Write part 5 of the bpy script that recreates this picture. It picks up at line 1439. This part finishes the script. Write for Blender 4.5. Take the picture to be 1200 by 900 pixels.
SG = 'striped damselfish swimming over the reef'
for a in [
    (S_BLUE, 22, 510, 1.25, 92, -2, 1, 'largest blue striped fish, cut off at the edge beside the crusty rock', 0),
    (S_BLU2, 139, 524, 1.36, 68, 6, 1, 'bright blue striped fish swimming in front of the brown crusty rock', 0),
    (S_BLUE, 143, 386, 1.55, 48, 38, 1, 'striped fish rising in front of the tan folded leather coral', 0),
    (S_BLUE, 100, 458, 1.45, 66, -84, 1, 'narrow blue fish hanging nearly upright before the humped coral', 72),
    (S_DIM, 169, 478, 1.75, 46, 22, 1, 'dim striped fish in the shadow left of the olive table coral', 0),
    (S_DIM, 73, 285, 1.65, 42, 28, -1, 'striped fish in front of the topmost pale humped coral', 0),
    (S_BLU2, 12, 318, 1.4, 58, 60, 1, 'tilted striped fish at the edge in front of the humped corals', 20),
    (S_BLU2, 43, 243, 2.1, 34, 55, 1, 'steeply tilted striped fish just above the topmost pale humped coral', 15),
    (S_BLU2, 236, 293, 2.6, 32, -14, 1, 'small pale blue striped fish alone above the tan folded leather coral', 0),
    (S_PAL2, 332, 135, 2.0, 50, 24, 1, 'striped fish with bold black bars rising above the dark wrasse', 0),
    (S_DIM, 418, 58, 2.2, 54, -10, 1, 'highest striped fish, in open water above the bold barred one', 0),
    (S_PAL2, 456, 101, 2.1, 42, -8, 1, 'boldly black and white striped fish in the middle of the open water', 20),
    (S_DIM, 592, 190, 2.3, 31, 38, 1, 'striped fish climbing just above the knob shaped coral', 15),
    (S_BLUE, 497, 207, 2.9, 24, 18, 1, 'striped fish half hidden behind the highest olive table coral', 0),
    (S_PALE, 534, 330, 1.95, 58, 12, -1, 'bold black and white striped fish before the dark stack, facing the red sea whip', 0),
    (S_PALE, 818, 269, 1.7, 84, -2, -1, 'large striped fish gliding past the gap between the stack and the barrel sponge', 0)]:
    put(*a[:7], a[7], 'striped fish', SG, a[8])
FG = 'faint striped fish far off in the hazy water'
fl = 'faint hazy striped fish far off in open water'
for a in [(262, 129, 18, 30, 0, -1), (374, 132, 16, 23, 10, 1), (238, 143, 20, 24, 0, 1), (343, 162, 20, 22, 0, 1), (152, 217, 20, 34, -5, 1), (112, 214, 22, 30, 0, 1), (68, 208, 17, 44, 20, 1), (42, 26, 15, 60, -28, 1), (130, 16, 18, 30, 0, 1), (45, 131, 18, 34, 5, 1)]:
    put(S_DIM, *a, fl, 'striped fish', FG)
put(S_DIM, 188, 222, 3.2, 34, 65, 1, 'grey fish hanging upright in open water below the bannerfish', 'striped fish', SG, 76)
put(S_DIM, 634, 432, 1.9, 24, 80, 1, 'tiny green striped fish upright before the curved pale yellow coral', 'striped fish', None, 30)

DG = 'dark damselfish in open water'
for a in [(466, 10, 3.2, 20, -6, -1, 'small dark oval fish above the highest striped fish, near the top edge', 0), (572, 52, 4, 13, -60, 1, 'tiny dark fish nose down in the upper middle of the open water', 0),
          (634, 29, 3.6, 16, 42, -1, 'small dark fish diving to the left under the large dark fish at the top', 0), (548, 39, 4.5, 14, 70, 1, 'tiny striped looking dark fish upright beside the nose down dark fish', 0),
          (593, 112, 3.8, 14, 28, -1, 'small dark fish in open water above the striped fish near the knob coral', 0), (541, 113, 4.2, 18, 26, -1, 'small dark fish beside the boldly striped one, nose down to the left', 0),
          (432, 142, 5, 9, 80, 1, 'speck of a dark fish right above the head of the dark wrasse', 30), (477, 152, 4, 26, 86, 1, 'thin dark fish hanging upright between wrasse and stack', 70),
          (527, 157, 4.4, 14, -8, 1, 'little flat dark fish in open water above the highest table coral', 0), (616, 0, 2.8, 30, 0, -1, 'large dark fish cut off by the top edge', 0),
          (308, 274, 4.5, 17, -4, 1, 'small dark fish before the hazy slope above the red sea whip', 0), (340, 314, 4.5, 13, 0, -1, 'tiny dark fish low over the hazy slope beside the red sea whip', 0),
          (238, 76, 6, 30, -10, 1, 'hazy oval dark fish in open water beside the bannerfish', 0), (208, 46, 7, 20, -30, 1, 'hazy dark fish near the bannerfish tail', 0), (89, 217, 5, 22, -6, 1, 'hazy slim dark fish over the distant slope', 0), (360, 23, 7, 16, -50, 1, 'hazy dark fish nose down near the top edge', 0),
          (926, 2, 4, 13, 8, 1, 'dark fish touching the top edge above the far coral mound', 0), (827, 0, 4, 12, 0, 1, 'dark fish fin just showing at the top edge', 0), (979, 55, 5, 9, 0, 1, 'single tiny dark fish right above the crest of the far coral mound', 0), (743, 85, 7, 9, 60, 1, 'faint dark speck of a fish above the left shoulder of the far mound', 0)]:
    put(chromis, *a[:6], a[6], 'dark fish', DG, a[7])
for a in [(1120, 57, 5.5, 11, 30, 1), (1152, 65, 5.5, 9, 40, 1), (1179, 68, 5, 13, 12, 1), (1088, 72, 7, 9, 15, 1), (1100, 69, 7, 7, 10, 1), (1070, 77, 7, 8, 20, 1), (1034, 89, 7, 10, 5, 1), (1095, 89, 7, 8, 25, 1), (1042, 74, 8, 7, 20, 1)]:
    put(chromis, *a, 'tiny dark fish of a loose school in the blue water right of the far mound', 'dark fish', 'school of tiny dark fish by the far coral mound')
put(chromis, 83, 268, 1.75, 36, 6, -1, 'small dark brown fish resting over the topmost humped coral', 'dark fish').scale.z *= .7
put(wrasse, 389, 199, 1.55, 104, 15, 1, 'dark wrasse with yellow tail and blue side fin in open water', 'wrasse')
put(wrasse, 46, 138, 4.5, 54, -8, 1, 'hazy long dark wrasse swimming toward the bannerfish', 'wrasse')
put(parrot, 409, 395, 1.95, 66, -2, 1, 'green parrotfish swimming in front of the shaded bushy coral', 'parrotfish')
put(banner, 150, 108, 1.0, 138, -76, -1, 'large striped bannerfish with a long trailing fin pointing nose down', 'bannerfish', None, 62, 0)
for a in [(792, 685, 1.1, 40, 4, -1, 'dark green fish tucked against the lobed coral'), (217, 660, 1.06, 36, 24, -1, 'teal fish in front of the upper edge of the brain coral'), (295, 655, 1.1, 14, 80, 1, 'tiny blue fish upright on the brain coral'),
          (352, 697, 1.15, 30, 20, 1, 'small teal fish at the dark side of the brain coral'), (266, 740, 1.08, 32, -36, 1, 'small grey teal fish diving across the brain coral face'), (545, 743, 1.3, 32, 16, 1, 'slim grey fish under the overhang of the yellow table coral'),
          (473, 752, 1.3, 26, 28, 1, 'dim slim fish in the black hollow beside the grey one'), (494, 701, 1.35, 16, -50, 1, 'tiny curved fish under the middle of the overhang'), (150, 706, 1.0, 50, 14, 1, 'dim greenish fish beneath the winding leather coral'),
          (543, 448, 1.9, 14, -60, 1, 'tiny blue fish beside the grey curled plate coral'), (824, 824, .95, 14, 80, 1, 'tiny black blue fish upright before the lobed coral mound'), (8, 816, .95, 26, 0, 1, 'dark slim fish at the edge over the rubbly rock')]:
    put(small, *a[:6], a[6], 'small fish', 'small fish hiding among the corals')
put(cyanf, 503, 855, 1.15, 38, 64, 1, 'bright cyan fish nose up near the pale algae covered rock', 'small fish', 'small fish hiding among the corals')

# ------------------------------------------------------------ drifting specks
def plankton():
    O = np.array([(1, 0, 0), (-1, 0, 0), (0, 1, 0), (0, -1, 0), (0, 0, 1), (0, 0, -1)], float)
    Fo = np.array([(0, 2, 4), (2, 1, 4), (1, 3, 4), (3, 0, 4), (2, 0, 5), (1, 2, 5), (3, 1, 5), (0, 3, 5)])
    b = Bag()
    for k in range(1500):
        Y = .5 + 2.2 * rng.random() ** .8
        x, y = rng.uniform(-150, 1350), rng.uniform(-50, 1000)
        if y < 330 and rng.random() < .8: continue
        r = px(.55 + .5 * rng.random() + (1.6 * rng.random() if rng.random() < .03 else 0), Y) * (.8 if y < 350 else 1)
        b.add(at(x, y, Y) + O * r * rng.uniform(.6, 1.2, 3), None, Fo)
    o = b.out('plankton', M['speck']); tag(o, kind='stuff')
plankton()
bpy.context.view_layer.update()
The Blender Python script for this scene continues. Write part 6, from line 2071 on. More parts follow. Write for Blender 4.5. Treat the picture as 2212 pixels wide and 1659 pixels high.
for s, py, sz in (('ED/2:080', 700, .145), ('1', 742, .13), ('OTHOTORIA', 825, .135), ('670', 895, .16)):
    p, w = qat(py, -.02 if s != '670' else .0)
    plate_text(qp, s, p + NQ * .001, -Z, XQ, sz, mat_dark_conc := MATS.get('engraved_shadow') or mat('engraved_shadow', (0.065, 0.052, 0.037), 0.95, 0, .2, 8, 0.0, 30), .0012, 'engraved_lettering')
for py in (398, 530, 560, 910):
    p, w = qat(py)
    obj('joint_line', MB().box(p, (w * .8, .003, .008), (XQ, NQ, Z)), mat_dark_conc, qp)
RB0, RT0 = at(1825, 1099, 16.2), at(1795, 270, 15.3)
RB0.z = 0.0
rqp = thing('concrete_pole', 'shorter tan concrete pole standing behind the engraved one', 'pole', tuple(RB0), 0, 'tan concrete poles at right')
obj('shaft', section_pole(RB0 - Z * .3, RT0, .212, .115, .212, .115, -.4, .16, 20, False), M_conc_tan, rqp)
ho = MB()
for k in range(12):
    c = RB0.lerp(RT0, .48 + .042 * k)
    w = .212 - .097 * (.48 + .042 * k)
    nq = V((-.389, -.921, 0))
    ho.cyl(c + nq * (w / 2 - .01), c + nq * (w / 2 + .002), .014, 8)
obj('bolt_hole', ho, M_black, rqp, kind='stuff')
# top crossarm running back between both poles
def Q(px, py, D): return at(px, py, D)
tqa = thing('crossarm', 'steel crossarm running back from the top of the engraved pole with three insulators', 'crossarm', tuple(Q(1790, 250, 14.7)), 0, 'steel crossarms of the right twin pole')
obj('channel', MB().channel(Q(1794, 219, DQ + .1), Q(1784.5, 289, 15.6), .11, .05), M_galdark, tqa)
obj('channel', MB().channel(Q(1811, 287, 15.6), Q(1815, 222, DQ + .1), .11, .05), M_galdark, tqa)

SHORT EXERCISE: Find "The Blender Python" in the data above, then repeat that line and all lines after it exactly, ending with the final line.

OUTPUT FOR THIS TASK:
The Blender Python script for this scene continues. Write part 6, from line 2071 on. More parts follow. Write for Blender 4.5. Treat the picture as 2212 pixels wide and 1659 pixels high.
for s, py, sz in (('ED/2:080', 700, .145), ('1', 742, .13), ('OTHOTORIA', 825, .135), ('670', 895, .16)):
    p, w = qat(py, -.02 if s != '670' else .0)
    plate_text(qp, s, p + NQ * .001, -Z, XQ, sz, mat_dark_conc := MATS.get('engraved_shadow') or mat('engraved_shadow', (0.065, 0.052, 0.037), 0.95, 0, .2, 8, 0.0, 30), .0012, 'engraved_lettering')
for py in (398, 530, 560, 910):
    p, w = qat(py)
    obj('joint_line', MB().box(p, (w * .8, .003, .008), (XQ, NQ, Z)), mat_dark_conc, qp)
RB0, RT0 = at(1825, 1099, 16.2), at(1795, 270, 15.3)
RB0.z = 0.0
rqp = thing('concrete_pole', 'shorter tan concrete pole standing behind the engraved one', 'pole', tuple(RB0), 0, 'tan concrete poles at right')
obj('shaft', section_pole(RB0 - Z * .3, RT0, .212, .115, .212, .115, -.4, .16, 20, False), M_conc_tan, rqp)
ho = MB()
for k in range(12):
    c = RB0.lerp(RT0, .48 + .042 * k)
    w = .212 - .097 * (.48 + .042 * k)
    nq = V((-.389, -.921, 0))
    ho.cyl(c + nq * (w / 2 - .01), c + nq * (w / 2 + .002), .014, 8)
obj('bolt_hole', ho, M_black, rqp, kind='stuff')
# top crossarm running back between both poles
def Q(px, py, D): return at(px, py, D)
tqa = thing('crossarm', 'steel crossarm running back from the top of the engraved pole with three insulators', 'crossarm', tuple(Q(1790, 250, 14.7)), 0, 'steel crossarms of the right twin pole')
obj('channel', MB().channel(Q(1794, 219, DQ + .1), Q(1784.5, 289, 15.6), .11, .05), M_galdark, tqa)
obj('channel', MB().channel(Q(1811, 287, 15.6), Q(1815, 222, DQ + .1), .11, .05), M_galdark, tqa)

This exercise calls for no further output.